Possible aussi que la recherche du bonheur, pour les jeunes, passe par des chemins moins traditionnels, mais qui ne sont pas simples à arpenter. [4] Définir ses valeurs, résister aux comparaisons malsaines, s’efforcer de réduire le stress : ce sont des objectifs faciles à identifier, mais pour certaines personnes difficiles à atteindre.

Selon l’étude, les jeunes du Québec seraient moins heureux et heureuses que les personnes plus âgées mais plus que les jeunes du Canada anglais et des États-Unis. Photo : Dominic Bérubé
Et le Québec ?
Le Québec ne fait pas partie explicitement de l’étude, mais des universitaires de la Colombie-Britannique ont analysé les données du Canada et isolé les répondants de la Belle Province pour conclure que le Québec apparaîtrait au sixième rang de ce classement. [5]
Un autre constat intéressant est que les jeunes du Québec se voient plus heureux et heureuses que les jeunes du Canada anglais et des États-Unis. Selon l’étude, les Québécois-es seraient moins exposé-es aux médias anglophones qui véhiculent davantage d’informations négatives.
Quelques mots sur la méthodologie
Les données pour le classement des pays selon un indice du bonheur proviennent d’une étude mondiale plus large, The Gallup World Poll. L’étude se penche sur 150 pays et, en moyenne, 1 000 personnes par pays ont été interrogées. Elles sont sélectionnées aléatoirement parmi les personnes civiles de 15 ans et plus. [6] Un échantillon aléatoire de 1 000 personnes procure une marge d’erreur de 3,1 % et un niveau de confiance de 95 %.

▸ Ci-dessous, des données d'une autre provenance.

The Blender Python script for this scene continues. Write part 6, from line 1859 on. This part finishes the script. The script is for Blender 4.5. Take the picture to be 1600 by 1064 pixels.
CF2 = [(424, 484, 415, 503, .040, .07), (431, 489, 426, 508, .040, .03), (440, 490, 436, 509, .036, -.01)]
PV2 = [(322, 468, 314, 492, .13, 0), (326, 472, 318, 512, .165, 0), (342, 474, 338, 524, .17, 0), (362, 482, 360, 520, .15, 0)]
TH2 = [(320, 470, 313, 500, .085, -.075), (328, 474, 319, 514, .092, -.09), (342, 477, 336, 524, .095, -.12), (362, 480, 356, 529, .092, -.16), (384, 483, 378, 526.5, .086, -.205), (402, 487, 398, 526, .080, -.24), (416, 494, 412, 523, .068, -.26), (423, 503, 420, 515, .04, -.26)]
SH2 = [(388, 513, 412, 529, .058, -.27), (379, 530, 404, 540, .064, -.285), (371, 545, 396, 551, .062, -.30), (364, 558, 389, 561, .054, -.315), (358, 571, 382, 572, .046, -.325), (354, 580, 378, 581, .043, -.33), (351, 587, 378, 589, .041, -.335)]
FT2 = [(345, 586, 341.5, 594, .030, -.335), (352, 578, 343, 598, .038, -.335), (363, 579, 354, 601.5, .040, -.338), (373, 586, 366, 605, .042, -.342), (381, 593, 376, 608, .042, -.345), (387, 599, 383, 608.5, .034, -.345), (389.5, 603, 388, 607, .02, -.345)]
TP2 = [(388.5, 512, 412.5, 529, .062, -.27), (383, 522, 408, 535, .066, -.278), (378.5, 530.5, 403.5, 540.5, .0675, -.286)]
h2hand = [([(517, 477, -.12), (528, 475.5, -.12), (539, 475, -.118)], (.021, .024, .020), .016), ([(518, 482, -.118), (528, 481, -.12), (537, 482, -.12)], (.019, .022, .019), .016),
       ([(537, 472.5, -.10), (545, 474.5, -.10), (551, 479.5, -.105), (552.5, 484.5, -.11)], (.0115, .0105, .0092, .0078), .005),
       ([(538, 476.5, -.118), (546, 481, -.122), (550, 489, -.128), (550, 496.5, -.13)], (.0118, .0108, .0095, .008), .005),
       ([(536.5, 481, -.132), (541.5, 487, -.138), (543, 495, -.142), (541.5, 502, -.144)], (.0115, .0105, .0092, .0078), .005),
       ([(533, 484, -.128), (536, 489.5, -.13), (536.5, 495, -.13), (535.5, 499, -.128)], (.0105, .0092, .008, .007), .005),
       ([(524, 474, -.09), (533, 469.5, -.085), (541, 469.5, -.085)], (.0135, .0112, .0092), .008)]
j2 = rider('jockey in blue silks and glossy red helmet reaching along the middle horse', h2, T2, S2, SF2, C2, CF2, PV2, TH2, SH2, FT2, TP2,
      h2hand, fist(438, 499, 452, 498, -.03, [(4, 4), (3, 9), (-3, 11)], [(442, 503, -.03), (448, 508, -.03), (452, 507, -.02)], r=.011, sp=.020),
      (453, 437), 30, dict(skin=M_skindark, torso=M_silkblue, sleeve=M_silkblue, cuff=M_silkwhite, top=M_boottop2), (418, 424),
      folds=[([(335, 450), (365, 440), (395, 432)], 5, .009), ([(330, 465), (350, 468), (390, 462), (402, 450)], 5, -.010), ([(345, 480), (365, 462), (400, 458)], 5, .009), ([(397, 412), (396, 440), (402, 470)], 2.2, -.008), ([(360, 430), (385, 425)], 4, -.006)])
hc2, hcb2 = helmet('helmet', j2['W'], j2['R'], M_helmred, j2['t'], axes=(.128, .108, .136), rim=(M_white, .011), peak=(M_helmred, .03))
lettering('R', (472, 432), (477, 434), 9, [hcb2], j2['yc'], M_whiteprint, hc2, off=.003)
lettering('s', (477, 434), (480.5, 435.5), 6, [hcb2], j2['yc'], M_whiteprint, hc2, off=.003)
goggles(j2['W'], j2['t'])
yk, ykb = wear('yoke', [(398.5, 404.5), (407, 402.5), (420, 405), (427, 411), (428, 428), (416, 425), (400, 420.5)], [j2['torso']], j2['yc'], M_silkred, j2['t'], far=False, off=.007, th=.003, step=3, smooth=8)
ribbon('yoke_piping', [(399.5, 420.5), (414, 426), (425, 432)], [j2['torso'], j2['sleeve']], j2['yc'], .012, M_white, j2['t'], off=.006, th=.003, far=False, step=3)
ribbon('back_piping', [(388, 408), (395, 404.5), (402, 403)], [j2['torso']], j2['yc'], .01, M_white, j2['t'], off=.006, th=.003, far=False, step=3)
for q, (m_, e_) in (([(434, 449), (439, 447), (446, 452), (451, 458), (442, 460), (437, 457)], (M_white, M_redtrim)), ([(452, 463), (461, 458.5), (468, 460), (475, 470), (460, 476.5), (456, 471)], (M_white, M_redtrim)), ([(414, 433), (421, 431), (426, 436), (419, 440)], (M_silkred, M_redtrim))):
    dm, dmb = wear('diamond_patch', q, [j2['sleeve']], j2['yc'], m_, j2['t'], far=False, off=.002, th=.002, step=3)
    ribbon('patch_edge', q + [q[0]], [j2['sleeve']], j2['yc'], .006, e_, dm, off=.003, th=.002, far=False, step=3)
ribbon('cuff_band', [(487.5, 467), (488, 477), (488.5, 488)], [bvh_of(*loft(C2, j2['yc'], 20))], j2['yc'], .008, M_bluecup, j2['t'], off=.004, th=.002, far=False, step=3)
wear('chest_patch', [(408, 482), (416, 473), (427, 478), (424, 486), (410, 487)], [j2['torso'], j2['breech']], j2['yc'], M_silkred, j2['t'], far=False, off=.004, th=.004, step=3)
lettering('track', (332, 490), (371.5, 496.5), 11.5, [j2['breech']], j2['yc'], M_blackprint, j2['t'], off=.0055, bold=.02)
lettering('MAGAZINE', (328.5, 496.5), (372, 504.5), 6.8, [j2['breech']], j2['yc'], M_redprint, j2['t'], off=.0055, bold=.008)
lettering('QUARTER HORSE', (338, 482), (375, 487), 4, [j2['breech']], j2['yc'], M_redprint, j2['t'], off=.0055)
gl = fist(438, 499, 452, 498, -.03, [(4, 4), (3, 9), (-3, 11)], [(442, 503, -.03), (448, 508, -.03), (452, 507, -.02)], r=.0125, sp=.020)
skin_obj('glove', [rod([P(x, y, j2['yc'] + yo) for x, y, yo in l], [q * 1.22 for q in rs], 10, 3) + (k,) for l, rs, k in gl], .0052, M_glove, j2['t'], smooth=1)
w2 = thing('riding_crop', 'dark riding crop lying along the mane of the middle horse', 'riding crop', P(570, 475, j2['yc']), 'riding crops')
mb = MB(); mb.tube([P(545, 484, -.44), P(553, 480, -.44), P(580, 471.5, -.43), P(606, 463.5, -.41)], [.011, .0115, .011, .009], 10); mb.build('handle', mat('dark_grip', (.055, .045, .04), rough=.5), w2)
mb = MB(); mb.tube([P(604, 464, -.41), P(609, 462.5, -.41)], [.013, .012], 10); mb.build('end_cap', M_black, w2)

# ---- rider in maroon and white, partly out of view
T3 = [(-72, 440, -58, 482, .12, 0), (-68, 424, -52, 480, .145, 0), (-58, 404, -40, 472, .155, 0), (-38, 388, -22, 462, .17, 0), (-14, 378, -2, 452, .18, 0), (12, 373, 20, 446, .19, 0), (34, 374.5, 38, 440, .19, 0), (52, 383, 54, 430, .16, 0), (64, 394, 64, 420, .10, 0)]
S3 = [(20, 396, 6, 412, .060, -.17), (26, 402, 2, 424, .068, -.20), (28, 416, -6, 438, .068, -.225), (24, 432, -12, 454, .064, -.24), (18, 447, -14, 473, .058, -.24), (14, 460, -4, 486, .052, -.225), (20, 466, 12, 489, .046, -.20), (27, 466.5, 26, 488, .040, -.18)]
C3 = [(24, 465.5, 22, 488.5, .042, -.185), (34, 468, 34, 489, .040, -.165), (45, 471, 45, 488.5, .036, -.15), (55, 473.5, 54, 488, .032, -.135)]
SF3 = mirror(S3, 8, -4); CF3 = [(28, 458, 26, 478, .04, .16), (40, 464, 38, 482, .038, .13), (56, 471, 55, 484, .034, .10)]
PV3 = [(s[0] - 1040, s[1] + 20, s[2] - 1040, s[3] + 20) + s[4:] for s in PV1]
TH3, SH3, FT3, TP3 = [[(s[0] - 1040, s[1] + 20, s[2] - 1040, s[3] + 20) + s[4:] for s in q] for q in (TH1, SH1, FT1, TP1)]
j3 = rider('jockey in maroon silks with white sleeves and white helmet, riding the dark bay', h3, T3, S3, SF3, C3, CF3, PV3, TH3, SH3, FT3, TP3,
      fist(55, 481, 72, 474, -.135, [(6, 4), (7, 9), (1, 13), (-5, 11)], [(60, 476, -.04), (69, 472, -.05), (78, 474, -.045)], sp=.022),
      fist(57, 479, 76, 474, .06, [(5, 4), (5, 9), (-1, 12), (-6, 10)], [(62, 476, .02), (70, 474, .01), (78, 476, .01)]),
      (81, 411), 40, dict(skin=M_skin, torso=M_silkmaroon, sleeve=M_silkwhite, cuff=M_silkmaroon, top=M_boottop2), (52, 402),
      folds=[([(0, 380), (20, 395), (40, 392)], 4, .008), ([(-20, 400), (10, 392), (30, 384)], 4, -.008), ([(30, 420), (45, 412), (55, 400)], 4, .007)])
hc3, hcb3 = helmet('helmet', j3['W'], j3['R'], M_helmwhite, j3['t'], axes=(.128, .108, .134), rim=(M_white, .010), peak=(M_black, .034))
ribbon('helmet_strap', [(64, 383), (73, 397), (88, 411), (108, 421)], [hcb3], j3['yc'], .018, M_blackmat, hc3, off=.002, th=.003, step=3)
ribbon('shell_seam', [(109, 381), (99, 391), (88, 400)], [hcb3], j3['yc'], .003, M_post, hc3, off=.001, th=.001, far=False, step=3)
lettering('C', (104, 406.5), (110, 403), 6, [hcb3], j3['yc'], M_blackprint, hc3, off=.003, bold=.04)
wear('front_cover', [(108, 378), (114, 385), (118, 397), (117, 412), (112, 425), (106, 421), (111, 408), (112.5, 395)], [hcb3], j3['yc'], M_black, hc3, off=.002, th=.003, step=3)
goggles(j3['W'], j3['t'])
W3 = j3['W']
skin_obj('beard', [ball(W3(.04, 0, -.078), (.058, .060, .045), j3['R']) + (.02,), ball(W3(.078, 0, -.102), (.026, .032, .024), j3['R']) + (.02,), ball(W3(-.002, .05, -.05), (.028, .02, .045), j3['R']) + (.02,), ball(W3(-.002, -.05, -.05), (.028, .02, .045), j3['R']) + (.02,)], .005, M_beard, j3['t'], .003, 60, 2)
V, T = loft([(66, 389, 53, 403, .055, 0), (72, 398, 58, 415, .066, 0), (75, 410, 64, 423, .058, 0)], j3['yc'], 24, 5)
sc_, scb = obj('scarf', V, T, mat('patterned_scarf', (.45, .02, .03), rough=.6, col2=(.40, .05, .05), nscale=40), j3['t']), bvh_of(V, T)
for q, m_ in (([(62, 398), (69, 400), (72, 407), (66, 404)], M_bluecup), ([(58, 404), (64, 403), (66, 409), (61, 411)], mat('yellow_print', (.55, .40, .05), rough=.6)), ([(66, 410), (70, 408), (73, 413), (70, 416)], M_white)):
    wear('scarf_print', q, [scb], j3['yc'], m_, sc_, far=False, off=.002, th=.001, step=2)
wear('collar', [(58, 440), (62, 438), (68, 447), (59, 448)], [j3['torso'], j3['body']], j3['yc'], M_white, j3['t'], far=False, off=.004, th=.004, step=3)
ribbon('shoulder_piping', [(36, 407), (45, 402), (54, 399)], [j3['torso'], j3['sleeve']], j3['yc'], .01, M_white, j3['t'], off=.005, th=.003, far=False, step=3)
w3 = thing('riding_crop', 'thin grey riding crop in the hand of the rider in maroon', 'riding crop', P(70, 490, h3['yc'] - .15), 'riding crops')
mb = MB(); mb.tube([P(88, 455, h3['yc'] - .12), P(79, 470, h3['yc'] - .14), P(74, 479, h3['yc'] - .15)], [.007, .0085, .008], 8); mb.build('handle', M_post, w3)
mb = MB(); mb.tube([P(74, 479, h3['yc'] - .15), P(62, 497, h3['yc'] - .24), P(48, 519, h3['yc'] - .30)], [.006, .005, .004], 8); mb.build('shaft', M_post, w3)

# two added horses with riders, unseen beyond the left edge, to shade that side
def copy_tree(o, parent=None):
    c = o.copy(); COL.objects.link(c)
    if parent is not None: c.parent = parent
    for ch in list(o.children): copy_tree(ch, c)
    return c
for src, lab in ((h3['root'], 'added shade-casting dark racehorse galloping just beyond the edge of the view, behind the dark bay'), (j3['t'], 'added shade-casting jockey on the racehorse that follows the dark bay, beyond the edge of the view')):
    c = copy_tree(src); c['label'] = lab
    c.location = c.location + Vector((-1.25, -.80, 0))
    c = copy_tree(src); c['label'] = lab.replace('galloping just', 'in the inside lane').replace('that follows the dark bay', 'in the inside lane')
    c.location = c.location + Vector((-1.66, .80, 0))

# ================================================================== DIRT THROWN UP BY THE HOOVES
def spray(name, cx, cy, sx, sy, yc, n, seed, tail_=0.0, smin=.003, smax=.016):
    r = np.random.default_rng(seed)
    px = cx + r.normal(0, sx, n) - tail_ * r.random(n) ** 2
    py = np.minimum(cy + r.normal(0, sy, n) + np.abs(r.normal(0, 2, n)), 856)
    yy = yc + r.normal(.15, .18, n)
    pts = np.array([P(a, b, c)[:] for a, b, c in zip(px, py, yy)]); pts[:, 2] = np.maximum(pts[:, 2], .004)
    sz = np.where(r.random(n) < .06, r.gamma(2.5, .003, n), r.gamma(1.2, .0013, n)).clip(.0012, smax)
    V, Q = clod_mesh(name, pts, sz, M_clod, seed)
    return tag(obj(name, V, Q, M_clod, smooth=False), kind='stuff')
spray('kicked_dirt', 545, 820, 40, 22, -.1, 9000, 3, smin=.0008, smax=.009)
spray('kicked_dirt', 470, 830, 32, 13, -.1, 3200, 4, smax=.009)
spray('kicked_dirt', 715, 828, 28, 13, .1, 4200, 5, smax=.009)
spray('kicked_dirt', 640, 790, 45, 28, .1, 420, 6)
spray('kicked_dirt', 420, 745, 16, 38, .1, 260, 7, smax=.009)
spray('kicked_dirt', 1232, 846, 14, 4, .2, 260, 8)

Outre la question qui porte sur la mesure dans laquelle la personne répondante se sent heureuse, il y en a plus de 90 autres. Nombre de données secondaires sont aussi intégrées dans les analyses du rapport. Par exemple, le calcul de l’indice de la qualité de vie est basé sur le PIB par personne et l’espérance de vie en santé à la naissance, données secondaires qui sont jumelées à des données du sondage concernant le soutien social, la liberté dans les choix de vie, la générosité et la perception de la corruption dans son pays.